• **EXERCISE REQUIREMENTS**
Take from the listing each line that has the string "stage".

====================

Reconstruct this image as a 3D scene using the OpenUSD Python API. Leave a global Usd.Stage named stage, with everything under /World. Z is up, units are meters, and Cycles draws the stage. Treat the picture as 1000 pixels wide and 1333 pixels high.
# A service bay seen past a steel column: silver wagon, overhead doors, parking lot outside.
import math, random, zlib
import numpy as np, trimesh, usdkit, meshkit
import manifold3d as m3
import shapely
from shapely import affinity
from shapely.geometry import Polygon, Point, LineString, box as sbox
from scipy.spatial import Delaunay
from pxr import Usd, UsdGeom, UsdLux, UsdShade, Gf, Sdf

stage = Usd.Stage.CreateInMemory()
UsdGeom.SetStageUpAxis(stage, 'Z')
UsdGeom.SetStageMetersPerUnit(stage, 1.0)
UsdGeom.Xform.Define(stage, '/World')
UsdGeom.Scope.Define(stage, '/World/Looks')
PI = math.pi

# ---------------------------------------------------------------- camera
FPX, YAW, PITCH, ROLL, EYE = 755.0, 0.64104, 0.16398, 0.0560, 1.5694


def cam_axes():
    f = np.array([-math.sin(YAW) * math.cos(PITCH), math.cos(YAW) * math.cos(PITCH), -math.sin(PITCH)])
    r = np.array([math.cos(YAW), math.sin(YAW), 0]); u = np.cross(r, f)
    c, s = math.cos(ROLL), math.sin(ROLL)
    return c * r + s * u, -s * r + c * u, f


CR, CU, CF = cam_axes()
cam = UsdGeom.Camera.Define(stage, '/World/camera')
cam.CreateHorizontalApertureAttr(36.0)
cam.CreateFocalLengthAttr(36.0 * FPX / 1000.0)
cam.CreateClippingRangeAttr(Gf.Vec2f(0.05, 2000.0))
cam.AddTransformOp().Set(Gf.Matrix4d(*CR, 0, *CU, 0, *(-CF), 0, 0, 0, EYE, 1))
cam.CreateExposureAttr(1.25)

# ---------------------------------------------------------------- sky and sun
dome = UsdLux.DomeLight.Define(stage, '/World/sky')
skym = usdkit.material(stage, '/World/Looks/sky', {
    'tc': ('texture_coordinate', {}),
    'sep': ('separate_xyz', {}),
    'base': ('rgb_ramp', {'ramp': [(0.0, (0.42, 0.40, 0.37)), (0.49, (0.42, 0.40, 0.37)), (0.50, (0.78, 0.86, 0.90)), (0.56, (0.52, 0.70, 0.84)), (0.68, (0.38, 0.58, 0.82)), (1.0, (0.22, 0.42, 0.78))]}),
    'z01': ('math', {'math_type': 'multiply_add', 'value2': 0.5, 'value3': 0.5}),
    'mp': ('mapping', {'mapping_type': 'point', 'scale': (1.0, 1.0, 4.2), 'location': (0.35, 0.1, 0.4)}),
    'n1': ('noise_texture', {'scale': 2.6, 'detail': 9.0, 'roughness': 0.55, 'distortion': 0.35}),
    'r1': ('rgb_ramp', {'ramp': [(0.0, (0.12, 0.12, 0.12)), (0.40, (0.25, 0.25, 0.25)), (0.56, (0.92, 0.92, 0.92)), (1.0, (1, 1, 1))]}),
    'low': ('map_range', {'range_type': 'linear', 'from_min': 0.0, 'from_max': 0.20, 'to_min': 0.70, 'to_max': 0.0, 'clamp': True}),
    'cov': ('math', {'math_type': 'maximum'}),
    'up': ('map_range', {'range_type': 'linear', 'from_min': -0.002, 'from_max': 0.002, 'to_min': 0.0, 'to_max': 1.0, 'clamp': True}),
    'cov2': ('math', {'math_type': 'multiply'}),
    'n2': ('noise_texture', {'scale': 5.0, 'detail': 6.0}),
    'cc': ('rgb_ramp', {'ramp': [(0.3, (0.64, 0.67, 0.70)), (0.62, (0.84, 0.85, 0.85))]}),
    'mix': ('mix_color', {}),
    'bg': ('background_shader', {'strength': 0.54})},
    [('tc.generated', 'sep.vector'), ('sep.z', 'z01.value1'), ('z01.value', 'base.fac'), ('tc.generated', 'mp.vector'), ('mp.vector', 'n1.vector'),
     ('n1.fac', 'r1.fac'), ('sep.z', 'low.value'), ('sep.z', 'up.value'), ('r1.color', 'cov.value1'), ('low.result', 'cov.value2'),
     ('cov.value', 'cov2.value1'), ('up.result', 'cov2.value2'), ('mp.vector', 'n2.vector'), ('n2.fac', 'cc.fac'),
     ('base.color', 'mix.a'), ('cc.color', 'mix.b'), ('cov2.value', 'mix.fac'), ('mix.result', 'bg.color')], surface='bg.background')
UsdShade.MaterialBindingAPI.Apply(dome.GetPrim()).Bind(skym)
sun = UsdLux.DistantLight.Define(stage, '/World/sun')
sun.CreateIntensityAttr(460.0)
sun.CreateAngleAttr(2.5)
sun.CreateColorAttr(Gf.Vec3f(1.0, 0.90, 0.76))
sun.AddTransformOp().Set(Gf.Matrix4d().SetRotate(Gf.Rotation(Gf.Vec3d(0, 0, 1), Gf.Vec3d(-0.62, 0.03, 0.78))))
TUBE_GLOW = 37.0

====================

• **ANSWER TO THIS EXERCISE**
Reconstruct this image as a 3D scene using the OpenUSD Python API. Leave a global Usd.Stage named stage, with everything under /World. Z is up, units are meters, and Cycles draws the stage. Treat the picture as 1000 pixels wide and 1333 pixels high.
stage = Usd.Stage.CreateInMemory()
UsdGeom.SetStageUpAxis(stage, 'Z')
UsdGeom.SetStageMetersPerUnit(stage, 1.0)
UsdGeom.Xform.Define(stage, '/World')
UsdGeom.Scope.Define(stage, '/World/Looks')
cam = UsdGeom.Camera.Define(stage, '/World/camera')
dome = UsdLux.DomeLight.Define(stage, '/World/sky')
skym = usdkit.material(stage, '/World/Looks/sky', {
sun = UsdLux.DistantLight.Define(stage, '/World/sun')